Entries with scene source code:
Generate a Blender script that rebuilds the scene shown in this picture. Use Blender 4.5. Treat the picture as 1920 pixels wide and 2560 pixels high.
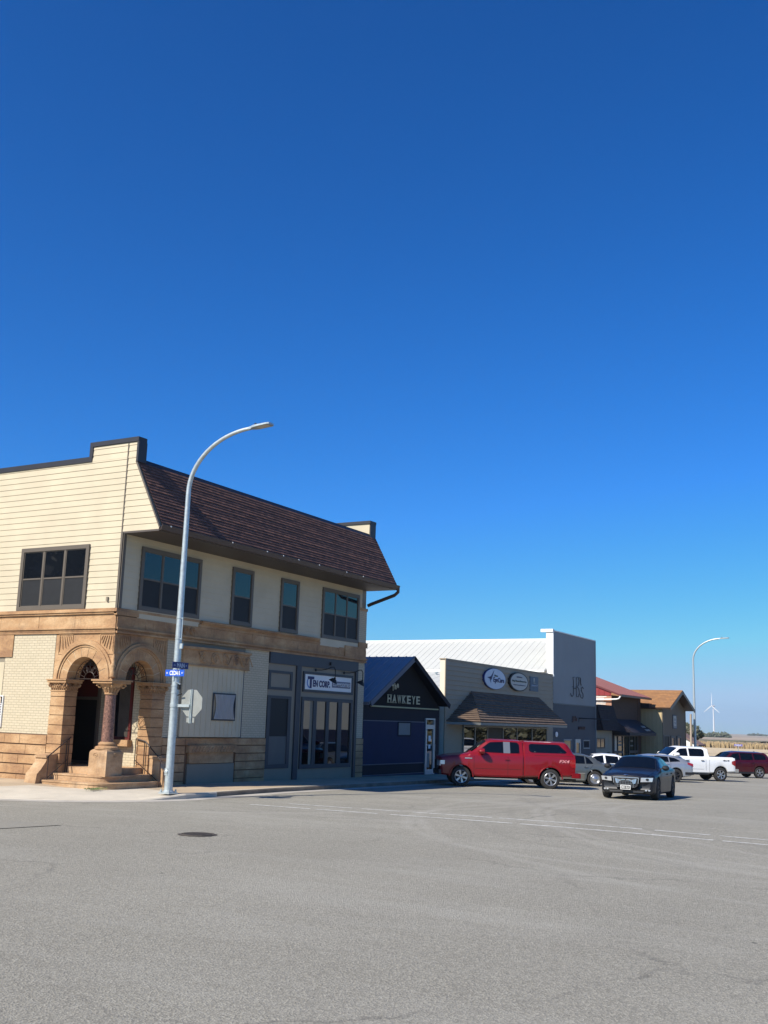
import bpy, bmesh, math, random
from mathutils import Vector, Matrix, noise
random.seed(11)
for o in list(bpy.data.objects): bpy.data.objects.remove(o)
scn = bpy.context.scene
col = scn.collection
R = math.radians

# ------------------------------------------------------------ camera, sky, sun, exposure
EYE = 2.4
pitch, roll, yaw = R(11.18), R(1.78), R(29.78)
fh = Vector((math.cos(yaw), math.sin(yaw), 0)); rt = Vector((math.sin(yaw), -math.cos(yaw), 0)); upv = Vector((0, 0, 1))
fwd = fh*math.cos(pitch) + upv*math.sin(pitch); up0 = -fh*math.sin(pitch) + upv*math.cos(pitch)
cr = rt*math.cos(roll) + up0*math.sin(roll); cu = -rt*math.sin(roll) + up0*math.cos(roll)
cd = bpy.data.cameras.new('camera'); cam = bpy.data.objects.new('camera', cd); col.objects.link(cam)
cam.matrix_world = Matrix(((cr.x, cu.x, -fwd.x, 0), (cr.y, cu.y, -fwd.y, 0), (cr.z, cu.z, -fwd.z, EYE), (0, 0, 0, 1)))
cd.sensor_fit = 'VERTICAL'; cd.sensor_height = 36; cd.sensor_width = 27; cd.lens = 36*2650/2560
cd.clip_start = 0.1; cd.clip_end = 30000
scn.camera = cam
scn.render.resolution_x = 768; scn.render.resolution_y = 1024
SUNV = Vector((-1.06, .40, 1.0)).normalized()
w = bpy.data.worlds.new('World'); scn.world = w; w.use_nodes = True
nt = w.node_tree; bg = nt.nodes['Background']
sky = nt.nodes.new('ShaderNodeTexSky'); sky.sky_type = 'NISHITA'; sky.sun_disc = False
sky.sun_elevation = math.asin(SUNV.z); sky.sun_rotation = math.atan2(SUNV.x, SUNV.y)
sky.altitude = 350; sky.air_density = 1.0; sky.dust_density = 0.35; sky.ozone_density = 3.2
sp0 = nt.nodes.new('ShaderNodeSeparateColor'); cb0 = nt.nodes.new('ShaderNodeCombineColor'); nt.links.new(sky.outputs[0], sp0.inputs[0])
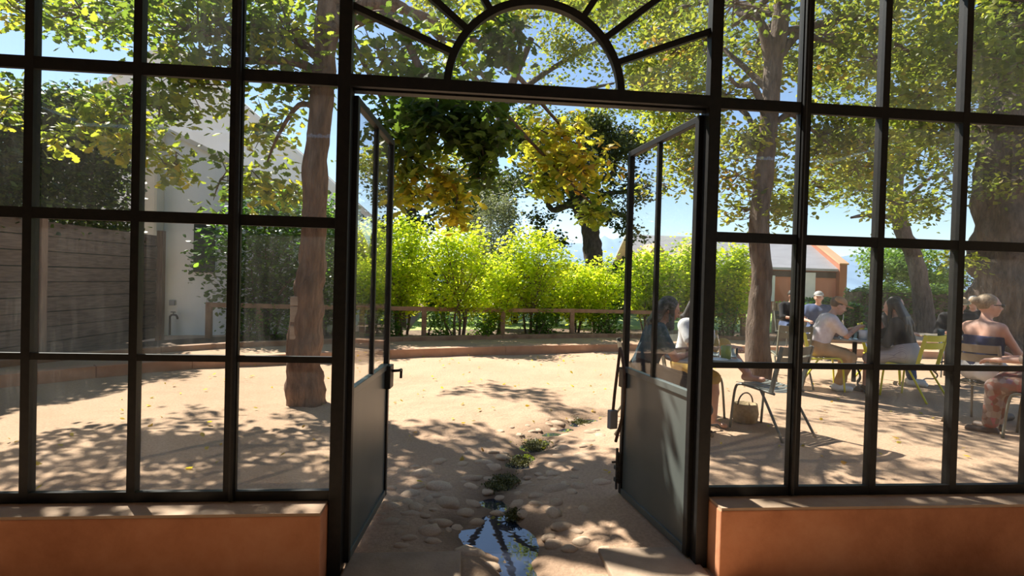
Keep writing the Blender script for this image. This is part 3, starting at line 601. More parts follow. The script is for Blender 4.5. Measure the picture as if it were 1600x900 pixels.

Short task: Repeat the data exactly, dropping every picture it holds.

In response:
Generate a Blender script that rebuilds the scene shown in this picture. Use Blender 4.5. Treat the picture as 1920 pixels wide and 2560 pixels high.
import bpy, bmesh, math, random
from mathutils import Vector, Matrix, noise
random.seed(11)
for o in list(bpy.data.objects): bpy.data.objects.remove(o)
scn = bpy.context.scene
col = scn.collection
R = math.radians

# ------------------------------------------------------------ camera, sky, sun, exposure
EYE = 2.4
pitch, roll, yaw = R(11.18), R(1.78), R(29.78)
fh = Vector((math.cos(yaw), math.sin(yaw), 0)); rt = Vector((math.sin(yaw), -math.cos(yaw), 0)); upv = Vector((0, 0, 1))
fwd = fh*math.cos(pitch) + upv*math.sin(pitch); up0 = -fh*math.sin(pitch) + upv*math.cos(pitch)
cr = rt*math.cos(roll) + up0*math.sin(roll); cu = -rt*math.sin(roll) + up0*math.cos(roll)
cd = bpy.data.cameras.new('camera'); cam = bpy.data.objects.new('camera', cd); col.objects.link(cam)
cam.matrix_world = Matrix(((cr.x, cu.x, -fwd.x, 0), (cr.y, cu.y, -fwd.y, 0), (cr.z, cu.z, -fwd.z, EYE), (0, 0, 0, 1)))
cd.sensor_fit = 'VERTICAL'; cd.sensor_height = 36; cd.sensor_width = 27; cd.lens = 36*2650/2560
cd.clip_start = 0.1; cd.clip_end = 30000
scn.camera = cam
scn.render.resolution_x = 768; scn.render.resolution_y = 1024
SUNV = Vector((-1.06, .40, 1.0)).normalized()
w = bpy.data.worlds.new('World'); scn.world = w; w.use_nodes = True
nt = w.node_tree; bg = nt.nodes['Background']
sky = nt.nodes.new('ShaderNodeTexSky'); sky.sky_type = 'NISHITA'; sky.sun_disc = False
sky.sun_elevation = math.asin(SUNV.z); sky.sun_rotation = math.atan2(SUNV.x, SUNV.y)
sky.altitude = 350; sky.air_density = 1.0; sky.dust_density = 0.35; sky.ozone_density = 3.2
sp0 = nt.nodes.new('ShaderNodeSeparateColor'); cb0 = nt.nodes.new('ShaderNodeCombineColor'); nt.links.new(sky.outputs[0], sp0.inputs[0])
Keep writing the Blender script for this image. This is part 3, starting at line 601. More parts follow. The script is for Blender 4.5. Measure the picture as if it were 1600x900 pixels.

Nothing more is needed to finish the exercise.